La parodie l'emporte puisque Rimbaud inverse les codes du mythe de la naissance de la déesse : Vénus née de l'écume des flots, perd sa divinité et sa grandeur en s'extrayant d'une baignoire.
- Elle surgit d'un objet banal au métal non précieux "baignoire" et "en fer blanc"
- Et le poète met en avant son usage avec l'adjectif "vieille" qui est en général utilisé par qualifier des êtres humains et on comprend donc que Rimbaud décrit Vénus à travers cet objet ordinaire.
- On peut observer l'hypallage "ravaudés" au vers 4 qui décrit à la fois Vénus mais aussi la baignoire fissurée.

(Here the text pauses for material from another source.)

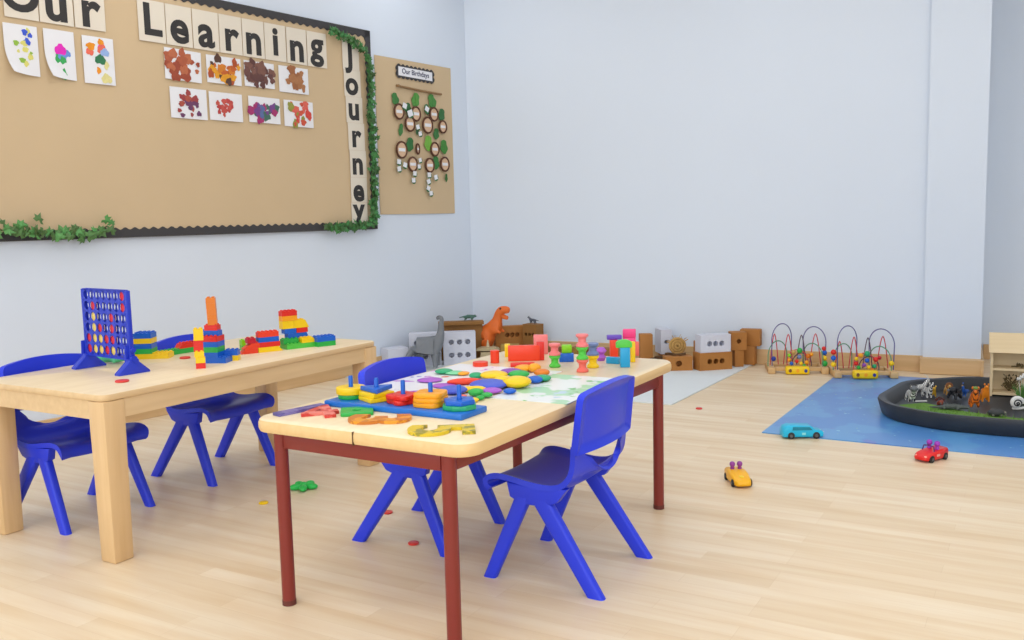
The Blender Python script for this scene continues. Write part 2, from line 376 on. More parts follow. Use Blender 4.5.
ivym = mat('ivy_leaf', (62, 118, 58), 0.55, var=0.15, scale=30, island=0.45)
ivyl = mat('ivy_leaf_bright', (86, 138, 74), 0.55, var=0.15, scale=30, island=0.45)
vinem = mat('ivy_vine', (70, 66, 40), 0.7)
def leaf_geo(b, M, r, rd, mi=0, fold=0.3):
    tb = bmesh.new()
    out = [(0, -.1), (.35, -.45), (.95, -.25), (.62, .1), (.85, .55), (.36, .5), (0, 1.15), (-.36, .5), (-.85, .55), (-.62, .1), (-.95, -.25), (-.35, -.45)]
    c = tb.verts.new((0, .12 * r, r * .16)); vs = [tb.verts.new((x * r, y * r, -fold * r * abs(x) * .6 + rd.uniform(-.05, .05) * r)) for x, y in out]
    for i in range(len(vs)): tb.faces.new((c, vs[i], vs[(i + 1) % len(vs)]))
    b.add(tb, M, mi)
def garland(name, pts, n, r, spread, label, seed, mm):
    rd = random.Random(seed)
    t = thing(name, label, 'ivy garland', wl(.0216, 0, 0.03), WA)
    P = [Vector((s, -0.012, z)) for s, z in pts]
    L = [0]
    for a, c in zip(P, P[1:]): L.append(L[-1] + (c - a).length)
    def at(d):
        for i in range(len(P) - 1):
            if d <= L[i + 1] or i == len(P) - 2: return P[i].lerp(P[i + 1], min(1, (d - L[i]) / (L[i + 1] - L[i])))
    vine = [at(L[-1] * k / 60) + Vector((rd.uniform(-.006, .006), rd.uniform(-.004, .004), rd.uniform(-.006, .006))) for k in range(61)]
    b = MB(); b.tube(vine, 0.003, 6); b.build('vine', vinem, t)
    b = MB()
    for k in range(n):
        p = at(L[-1] * (k + rd.random()) / n) + Vector((rd.gauss(0, spread), -0.008 - rd.random() * .022, rd.gauss(0, spread)))
        M = Matrix.Translation(p) @ Euler((PI / 2 + rd.uniform(-.7, .7), rd.uniform(-.6, .6), rd.uniform(0, 6.28))).to_matrix().to_4x4()
        M = Matrix.Translation(p) @ UPRIGHT @ Euler((rd.uniform(-.7, .7), rd.uniform(-.7, .7), rd.uniform(0, 6.28))).to_matrix().to_4x4()
        leaf_geo(b, M, r * rd.uniform(.7, 1.25), rd)
    b.build('leaves', mm, t, smooth=0)
garland('ivy_garland', [(1.334, 2.183), (1.424, 2.160), (1.525, 2.137), (1.610, 2.098), (1.660, 2.042), (1.662, 1.915), (1.664, 1.724), (1.663, 1.467), (1.657, 1.207), (1.650, 0.998), (1.455, 0.969), (1.251, 0.970)], 330, 0.025, 0.012,
        'green ivy garland running down the right edge of the display board', 5, ivym)
garland('ivy_garland', [(-0.959, 0.997), (-0.709, 0.999), (-0.656, 0.993), (-0.574, 0.995), (-0.434, 0.982), (-0.310, 0.979), (-0.210, 1.006)], 80, 0.028, 0.017,
        'green ivy garland lying along the lower left edge of the display board', 6, ivyl)

# ------------------------------------------------------------------ birthday poster
b = MB(); b.sheet(lambda u, v: (1.757 + .776 * u, -0.004 - .004 * math.sin(PI * u) * (1 - v), 1.046 + 1.044 * v), lambda u, v: -0.001, 14, 14)
single(b, 'birthday_poster', kraft, 'narrow brown paper poster hung beside the display board near the corner', 'poster', wl(0, 0, 0), WA)
t = thing('poster_title', 'small white Our Birthdays sign with black scalloped frame at the poster top', 'sign', wl(2.155, 2.008, .012), (0, .015, WA))
fr = []
W_, H_ = .40, .096
k = 10
def scal_rect(w, h, nx, ny, amp):
    p = []
    for i in range(nx * 6): p.append((-w / 2 + w * i / (nx * 6), -h / 2 - amp * abs(math.sin(PI * i / 6))))
    for i in range(ny * 6): p.append((w / 2 + amp * abs(math.sin(PI * i / 6)), -h / 2 + h * i / (ny * 6)))
    for i in range(nx * 6): p.append((w / 2 - w * i / (nx * 6), h / 2 + amp * abs(math.sin(PI * i / 6))))
    for i in range(ny * 6): p.append((-w / 2 - amp * abs(math.sin(PI * i / 6)), h / 2 - h * i / (ny * 6)))
    return p
b = MB(); b.prism(scal_rect(.372, .074, 9, 2, .012), 0, .0015, UPRIGHT); b.build('scalloped_frame', blackp, t, smooth=0)
b = MB(); b.box((0, -.0021, 0), (.345, .0010, .060)); b.build('title_card', paper, t, smooth=0)
b = MB(); b.add(text_mesh('Our Birthdays', .048, .0006, .0004), Matrix.Translation((0, -.0030, .002)) @ UPRIGHT); b.build('lettering', mat('navy_ink', (44, 48, 86), .7), t, smooth=0)
barkm = mat('twig_bark', (150, 116, 78), .8, var=.2, scale=40)
b = MB(); b.tube([(-.23, 0, .012), (-.1, -.001, .006), (.02, 0, 0), (.12, -.001, -.003), (.23, 0, -.004)], .008, 8); b.cyl((-.222, .004, .012), (-.222, -.014, .012), .009, n=8)
single(b, 'twig', barkm, 'thin brown twig fixed across the birthday poster above the leaves', 'twig', wl(2.19, 1.897, .017), WA)
ringm = mat('bark_ring', (92, 54, 34), .7, var=.15, scale=60); slicem = mat('wood_slice', (222, 186, 152), .7, var=.06, scale=60)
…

- Et l'adjectif "vert" connote la moisissure.
Rimbaud ne décrit pas une déesse mais effectue en réalité un contre-blason d'une femme ordinaire:
- Il met en avant son humanité par le terme "tête" qui désigne un élément anatomique au vers 1 et par le complément de nom "de femme" qui est mis en valeur par un contre-rejet et qui brosse le portrait d'une mortelle.
- Le poète met en lumière sa vieillesse : selon lui, elle ressemble davantage à un mort-vivant qui surgit d'une baignoire comparée à un cercueil.
- Nous pouvons noter la présence d'un second hypallage avec "vieille baignoire" qui se moque davantage de la femme que de la baignoire.
- Le jeune homme souligne ses défauts par l'emploi du mot "déficits" qu'elle cache d'après le lexique de l'artifice : comme "assez mal ravaudés" au vers 4 qui rime avec "fortement pommadés" au vers 2.
- Ses efforts pour camoufler sa vieillesse sont soulignés par les adverbes hyperboliques au vers 2 et 4 comme "fortement" qui insiste sur la nécessité de masquer ses cheveux blancs.
- Vénus est décrite davantage comme une comédienne qui a recourt à du maquillage de manière excessive plutôt qu'à une divinité avec une beauté naturelle.
- Il met en avant son apparence qui est loin du cliché de la blondeur de Vénus qu'il souligne avec l'utilisation de l'expression "cheveux bruns" au vers 2.
- Il insiste aussi sur sa stupidité d'après l'adjectif "bête" qu'on peut qualifier d'animalisant qui va l'éloigner encore une fois des stéréotypes de la mythologie.